The complex $T(f)$ has components $A_{n} \oplus A_{n-1} \oplus B_n$ and differential $\begin{bmatrix} d^{A}_{n} & 1_{A_{n-1}} & 0 \\ 0 & -d^{A}_{n-1} & 0 \\ 0 & -f_{n-1} & d^{B}_{n} \end{bmatrix}$, similarly for $T(f')$.
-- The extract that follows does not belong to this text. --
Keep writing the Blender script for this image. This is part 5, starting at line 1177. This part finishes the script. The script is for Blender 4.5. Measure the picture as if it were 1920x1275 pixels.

In each degree $n$ there is the push-out diagram $$\begin{CD} A_n \oplus B_n @>{\begin{bmatrix} 1 & 0 \\ 0 & 0 \\ 0 & 1\end{bmatrix}}>> A_n \oplus A_{n-1}\oplus B_n @>{\begin{bmatrix} 0 & 1 & 0 \end{bmatrix}}>> A_{n-1} \\ @VV{\begin{bmatrix} \alpha_n & 0 \\ 0 & \beta_n\end{bmatrix}}V @VV{\begin{bmatrix} \alpha_n & 0 & 0 \\ 0 & 1 & 0 \\ 0 & 0 & \beta_n \end{bmatrix}}=k_nV @| \\ {A_{n}' \oplus B_{n}'} @>>{\begin{bmatrix} 1 & 0 \\ 0 & 0 \\ 0 & 1\end{bmatrix}}=q_n> {A_{n}' \oplus A_{n-1} \oplus B_{n}'} @>>{\begin{bmatrix} 0 & 1 & 0 \end{bmatrix}}> A_{n-1} \end{CD}$$ from which you can see that $P_n = A_{n}' \oplus A_{n-1} \oplus B_{n}'$. Contemplating the push-out above, you can convince yourself that the differential of $P$ must be given by the matrix $$ \begin{bmatrix} d_{n}^{A'} & \alpha_{n-1} & 0 \\ 0 & - d_{n-1}^A & 0 \\ 0 & -\beta_{n-1} f_{n-1} & d_{n}^{B'} \end{bmatrix} $$ and that the induced map $s_n\colon P_n \to T(f')$ is given by $s_n = 1_{A_{n}'} \oplus \alpha_{n-1} \oplus 1_{B_{n}'}$, as desired.

Note also that this shows that the cokernel of $s$ is equal to the cokernel of $\alpha[-1]$.